Given that \(\int_0^5 {\frac{2}{{2x + 5}}} {\rm{d}}x = \ln k\) , find the value of k .

correct integration, \(2 \times \frac{1}{2}\ln (2x + 5)\)     A1A1

Note: Award A1 for \(2 \times \frac{1}{2}( = 1)\) and A1 for \(\ln (2x + 5)\) .

evidence of substituting limits into integrated function and subtracting     (M1)

e.g. \(\ln (2 \times 5 + 5) - \ln (2 \times 0 + 5)\)
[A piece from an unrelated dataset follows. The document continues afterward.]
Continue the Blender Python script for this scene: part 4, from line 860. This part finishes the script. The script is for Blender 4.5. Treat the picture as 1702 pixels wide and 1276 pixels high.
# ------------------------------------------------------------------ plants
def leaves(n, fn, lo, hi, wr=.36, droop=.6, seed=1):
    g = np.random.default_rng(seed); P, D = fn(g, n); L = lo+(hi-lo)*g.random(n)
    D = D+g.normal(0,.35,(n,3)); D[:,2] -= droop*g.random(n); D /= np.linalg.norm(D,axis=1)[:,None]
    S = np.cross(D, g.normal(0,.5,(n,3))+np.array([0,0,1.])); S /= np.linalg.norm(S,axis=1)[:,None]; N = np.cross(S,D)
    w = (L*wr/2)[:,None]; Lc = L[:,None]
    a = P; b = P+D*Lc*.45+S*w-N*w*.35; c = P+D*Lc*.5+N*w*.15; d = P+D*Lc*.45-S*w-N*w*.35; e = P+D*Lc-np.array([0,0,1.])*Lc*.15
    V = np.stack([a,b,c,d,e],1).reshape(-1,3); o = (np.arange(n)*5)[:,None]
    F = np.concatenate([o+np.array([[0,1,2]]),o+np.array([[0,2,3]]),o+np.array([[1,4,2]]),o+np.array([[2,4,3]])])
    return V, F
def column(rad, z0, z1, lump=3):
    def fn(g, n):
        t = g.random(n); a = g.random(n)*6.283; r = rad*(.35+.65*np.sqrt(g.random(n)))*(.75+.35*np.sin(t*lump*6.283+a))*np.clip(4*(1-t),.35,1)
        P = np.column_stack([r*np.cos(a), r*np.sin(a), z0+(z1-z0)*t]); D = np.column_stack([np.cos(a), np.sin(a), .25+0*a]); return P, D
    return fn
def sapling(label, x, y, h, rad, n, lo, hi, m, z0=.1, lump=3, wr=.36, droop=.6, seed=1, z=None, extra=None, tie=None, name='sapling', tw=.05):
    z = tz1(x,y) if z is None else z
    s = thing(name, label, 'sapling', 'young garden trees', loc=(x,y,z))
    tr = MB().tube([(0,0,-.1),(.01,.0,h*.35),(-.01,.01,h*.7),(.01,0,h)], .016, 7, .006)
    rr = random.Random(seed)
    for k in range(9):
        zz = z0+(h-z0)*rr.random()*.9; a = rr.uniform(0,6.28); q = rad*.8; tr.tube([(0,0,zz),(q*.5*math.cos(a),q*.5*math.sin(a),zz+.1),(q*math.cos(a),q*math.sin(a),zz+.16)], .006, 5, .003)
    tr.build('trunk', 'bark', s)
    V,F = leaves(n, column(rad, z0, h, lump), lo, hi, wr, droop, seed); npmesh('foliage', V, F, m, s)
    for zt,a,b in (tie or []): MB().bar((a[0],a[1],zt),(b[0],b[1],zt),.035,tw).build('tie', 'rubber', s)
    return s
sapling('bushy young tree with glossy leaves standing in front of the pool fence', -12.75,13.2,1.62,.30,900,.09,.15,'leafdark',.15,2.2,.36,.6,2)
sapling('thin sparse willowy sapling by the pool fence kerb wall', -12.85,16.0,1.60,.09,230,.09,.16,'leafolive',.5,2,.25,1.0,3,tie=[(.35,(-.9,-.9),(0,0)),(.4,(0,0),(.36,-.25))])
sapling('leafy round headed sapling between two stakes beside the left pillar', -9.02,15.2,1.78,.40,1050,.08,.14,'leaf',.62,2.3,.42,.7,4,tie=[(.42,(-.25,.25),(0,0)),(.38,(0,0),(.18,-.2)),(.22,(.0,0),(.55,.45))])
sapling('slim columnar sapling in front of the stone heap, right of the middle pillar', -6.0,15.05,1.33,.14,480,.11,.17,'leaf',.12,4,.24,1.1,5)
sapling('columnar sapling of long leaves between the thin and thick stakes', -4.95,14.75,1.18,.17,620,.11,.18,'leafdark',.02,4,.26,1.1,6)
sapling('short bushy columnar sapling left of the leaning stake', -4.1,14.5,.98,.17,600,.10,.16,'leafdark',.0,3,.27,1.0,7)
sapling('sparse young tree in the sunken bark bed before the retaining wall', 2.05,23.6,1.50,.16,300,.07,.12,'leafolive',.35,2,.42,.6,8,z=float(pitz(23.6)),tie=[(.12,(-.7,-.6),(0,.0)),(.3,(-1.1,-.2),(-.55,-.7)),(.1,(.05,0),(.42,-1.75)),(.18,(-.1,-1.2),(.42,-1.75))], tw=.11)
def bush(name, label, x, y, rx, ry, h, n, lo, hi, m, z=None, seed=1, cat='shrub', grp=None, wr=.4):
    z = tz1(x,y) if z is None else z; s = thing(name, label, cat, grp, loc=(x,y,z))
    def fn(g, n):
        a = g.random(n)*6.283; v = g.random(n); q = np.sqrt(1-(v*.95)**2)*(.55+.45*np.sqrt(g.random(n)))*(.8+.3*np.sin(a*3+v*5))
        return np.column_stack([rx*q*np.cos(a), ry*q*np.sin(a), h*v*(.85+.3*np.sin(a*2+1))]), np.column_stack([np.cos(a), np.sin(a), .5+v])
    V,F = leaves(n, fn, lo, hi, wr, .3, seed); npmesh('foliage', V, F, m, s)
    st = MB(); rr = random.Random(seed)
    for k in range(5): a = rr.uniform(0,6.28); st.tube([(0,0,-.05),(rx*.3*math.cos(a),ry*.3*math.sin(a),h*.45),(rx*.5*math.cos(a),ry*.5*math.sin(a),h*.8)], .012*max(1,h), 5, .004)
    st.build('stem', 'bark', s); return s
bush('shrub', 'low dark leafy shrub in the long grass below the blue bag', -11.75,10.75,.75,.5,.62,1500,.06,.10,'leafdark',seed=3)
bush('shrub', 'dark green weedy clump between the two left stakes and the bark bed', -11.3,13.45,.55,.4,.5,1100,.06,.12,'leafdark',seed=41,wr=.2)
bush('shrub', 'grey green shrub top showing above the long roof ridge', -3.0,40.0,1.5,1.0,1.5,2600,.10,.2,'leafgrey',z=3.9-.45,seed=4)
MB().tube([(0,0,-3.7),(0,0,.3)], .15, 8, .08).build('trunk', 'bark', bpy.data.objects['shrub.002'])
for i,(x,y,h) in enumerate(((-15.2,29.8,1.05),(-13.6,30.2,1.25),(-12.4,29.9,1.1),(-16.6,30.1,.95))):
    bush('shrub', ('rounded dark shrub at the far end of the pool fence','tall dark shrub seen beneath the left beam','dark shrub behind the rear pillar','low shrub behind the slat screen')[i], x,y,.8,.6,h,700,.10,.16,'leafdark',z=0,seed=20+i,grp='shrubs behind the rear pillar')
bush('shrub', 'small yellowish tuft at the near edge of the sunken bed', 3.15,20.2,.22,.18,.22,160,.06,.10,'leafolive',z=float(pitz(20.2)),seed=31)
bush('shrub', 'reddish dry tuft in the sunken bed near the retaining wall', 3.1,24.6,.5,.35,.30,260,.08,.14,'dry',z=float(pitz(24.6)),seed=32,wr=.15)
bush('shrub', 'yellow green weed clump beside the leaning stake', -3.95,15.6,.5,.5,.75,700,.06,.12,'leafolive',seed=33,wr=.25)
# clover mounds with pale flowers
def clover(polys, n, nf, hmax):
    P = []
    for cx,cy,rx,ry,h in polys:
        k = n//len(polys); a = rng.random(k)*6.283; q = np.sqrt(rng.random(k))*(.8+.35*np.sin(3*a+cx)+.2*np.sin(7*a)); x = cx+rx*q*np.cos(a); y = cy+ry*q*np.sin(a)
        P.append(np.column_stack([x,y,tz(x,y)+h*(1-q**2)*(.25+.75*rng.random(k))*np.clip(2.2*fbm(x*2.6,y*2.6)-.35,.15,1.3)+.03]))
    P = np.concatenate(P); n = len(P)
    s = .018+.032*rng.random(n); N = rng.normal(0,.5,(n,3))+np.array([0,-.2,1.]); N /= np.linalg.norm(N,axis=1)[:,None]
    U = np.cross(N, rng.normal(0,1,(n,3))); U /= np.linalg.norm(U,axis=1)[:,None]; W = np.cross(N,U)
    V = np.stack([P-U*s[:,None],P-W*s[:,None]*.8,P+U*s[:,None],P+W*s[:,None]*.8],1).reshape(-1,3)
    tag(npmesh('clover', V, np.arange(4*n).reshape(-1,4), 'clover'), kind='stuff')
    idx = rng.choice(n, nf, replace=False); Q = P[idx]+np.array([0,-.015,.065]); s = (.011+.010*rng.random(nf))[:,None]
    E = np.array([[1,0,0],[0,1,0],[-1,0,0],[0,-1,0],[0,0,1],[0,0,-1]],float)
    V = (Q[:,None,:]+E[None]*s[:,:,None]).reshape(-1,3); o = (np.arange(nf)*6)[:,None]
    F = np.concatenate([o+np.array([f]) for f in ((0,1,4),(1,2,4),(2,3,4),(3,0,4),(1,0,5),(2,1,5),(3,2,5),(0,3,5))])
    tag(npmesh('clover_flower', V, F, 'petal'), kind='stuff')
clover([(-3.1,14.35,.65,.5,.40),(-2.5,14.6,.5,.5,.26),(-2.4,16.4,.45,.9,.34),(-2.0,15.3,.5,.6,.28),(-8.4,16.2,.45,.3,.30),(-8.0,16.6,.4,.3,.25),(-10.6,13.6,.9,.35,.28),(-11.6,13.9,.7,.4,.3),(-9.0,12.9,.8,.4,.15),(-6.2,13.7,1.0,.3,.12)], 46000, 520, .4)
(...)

correct substitution     A1

e.g. \(\ln 15 - \ln 5\)

correct working     (A1)

e.g. \(\ln \frac{{15}}{5},\ln 3\)

\(k = 3\)     A1     N3 

[6 marks]

Knowing that the answer to this integration led to a natural logarithm function helped many candidates make progress on this more challenging question, although some candidates simply substituted the limits straight away without integrating. Although some candidates incorrectly simplified \(\ln 15 - \ln 5\) as \(\ln 10\) or \(\frac{{\ln 15}}{{\ln 5}} = \ln 3\) , a pleasing number applied the logarithm property correctly. Some candidates had difficulty with missing brackets which typically led to \(\ln 0\) in their answer.